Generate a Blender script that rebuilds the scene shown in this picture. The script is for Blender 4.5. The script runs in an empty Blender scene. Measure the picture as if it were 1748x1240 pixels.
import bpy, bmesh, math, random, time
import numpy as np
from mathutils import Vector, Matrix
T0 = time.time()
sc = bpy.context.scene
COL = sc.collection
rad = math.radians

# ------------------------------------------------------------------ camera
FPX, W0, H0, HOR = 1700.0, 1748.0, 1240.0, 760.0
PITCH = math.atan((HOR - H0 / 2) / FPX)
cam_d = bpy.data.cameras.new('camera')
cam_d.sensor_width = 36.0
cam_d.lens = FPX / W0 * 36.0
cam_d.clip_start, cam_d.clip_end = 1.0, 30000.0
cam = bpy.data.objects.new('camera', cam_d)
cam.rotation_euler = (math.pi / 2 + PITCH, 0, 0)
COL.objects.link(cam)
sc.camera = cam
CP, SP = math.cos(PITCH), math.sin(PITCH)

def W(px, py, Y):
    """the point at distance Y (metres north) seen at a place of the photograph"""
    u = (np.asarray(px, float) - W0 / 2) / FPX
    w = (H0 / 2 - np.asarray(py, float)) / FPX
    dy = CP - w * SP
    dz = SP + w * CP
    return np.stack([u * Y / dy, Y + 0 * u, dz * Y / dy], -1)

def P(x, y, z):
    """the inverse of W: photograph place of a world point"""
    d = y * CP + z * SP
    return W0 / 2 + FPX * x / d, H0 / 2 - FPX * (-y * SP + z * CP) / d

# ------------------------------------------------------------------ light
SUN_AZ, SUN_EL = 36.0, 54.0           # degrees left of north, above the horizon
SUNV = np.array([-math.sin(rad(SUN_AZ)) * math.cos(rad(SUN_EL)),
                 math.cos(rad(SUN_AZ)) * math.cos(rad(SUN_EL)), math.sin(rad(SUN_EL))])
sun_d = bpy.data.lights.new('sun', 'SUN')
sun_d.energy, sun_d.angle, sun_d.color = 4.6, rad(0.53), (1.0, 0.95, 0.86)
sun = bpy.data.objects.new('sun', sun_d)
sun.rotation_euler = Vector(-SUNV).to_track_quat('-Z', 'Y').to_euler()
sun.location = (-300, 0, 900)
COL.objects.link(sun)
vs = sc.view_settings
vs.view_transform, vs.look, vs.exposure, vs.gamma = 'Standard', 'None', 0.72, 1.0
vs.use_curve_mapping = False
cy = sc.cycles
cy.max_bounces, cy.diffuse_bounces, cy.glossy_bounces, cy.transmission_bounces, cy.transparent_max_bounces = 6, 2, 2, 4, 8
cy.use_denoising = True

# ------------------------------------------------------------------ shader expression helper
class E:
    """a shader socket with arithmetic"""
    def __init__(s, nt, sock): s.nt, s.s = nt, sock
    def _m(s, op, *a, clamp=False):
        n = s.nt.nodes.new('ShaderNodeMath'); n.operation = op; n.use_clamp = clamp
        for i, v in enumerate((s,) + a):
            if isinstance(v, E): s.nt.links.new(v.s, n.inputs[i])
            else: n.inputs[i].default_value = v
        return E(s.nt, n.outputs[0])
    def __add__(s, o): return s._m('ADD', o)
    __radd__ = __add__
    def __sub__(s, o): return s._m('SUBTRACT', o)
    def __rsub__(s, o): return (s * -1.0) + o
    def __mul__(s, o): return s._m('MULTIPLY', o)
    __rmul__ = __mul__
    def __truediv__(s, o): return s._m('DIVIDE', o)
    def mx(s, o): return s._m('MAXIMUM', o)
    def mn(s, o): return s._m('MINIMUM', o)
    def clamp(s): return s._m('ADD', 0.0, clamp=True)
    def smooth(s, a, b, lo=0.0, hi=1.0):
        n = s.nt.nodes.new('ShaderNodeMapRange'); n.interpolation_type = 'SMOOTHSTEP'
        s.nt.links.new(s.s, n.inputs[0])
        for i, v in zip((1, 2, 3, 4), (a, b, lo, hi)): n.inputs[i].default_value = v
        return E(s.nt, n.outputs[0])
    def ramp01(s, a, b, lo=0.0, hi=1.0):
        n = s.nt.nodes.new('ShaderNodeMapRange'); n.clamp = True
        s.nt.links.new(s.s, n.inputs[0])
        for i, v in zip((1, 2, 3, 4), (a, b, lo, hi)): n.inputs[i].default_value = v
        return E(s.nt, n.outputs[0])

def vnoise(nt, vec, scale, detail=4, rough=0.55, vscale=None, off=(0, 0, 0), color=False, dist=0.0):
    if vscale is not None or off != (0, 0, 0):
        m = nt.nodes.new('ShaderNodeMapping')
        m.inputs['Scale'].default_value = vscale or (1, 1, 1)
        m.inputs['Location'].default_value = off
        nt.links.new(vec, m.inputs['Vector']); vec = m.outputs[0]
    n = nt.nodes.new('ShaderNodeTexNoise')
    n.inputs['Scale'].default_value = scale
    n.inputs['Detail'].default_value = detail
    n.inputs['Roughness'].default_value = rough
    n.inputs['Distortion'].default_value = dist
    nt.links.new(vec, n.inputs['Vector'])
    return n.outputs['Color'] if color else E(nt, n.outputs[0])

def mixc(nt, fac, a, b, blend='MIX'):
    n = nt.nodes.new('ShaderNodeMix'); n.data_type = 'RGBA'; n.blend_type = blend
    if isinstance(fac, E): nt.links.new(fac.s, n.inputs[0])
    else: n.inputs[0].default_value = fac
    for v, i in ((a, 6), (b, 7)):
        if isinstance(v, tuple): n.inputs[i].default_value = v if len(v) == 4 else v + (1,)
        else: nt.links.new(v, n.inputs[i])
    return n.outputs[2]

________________

> Task description: Quote verbatim the opening lines of the listing above, ending with the line where "CP, SP = math.cos(PITCH), math.sin(PITCH)" appears; include both endpoints and nothing more.

> Reply to the task:
Generate a Blender script that rebuilds the scene shown in this picture. The script is for Blender 4.5. The script runs in an empty Blender scene. Measure the picture as if it were 1748x1240 pixels.
import bpy, bmesh, math, random, time
import numpy as np
from mathutils import Vector, Matrix
T0 = time.time()
sc = bpy.context.scene
COL = sc.collection
rad = math.radians

# ------------------------------------------------------------------ camera
FPX, W0, H0, HOR = 1700.0, 1748.0, 1240.0, 760.0
PITCH = math.atan((HOR - H0 / 2) / FPX)
cam_d = bpy.data.cameras.new('camera')
cam_d.sensor_width = 36.0
cam_d.lens = FPX / W0 * 36.0
cam_d.clip_start, cam_d.clip_end = 1.0, 30000.0
cam = bpy.data.objects.new('camera', cam_d)
cam.rotation_euler = (math.pi / 2 + PITCH, 0, 0)
COL.objects.link(cam)
sc.camera = cam
CP, SP = math.cos(PITCH), math.sin(PITCH)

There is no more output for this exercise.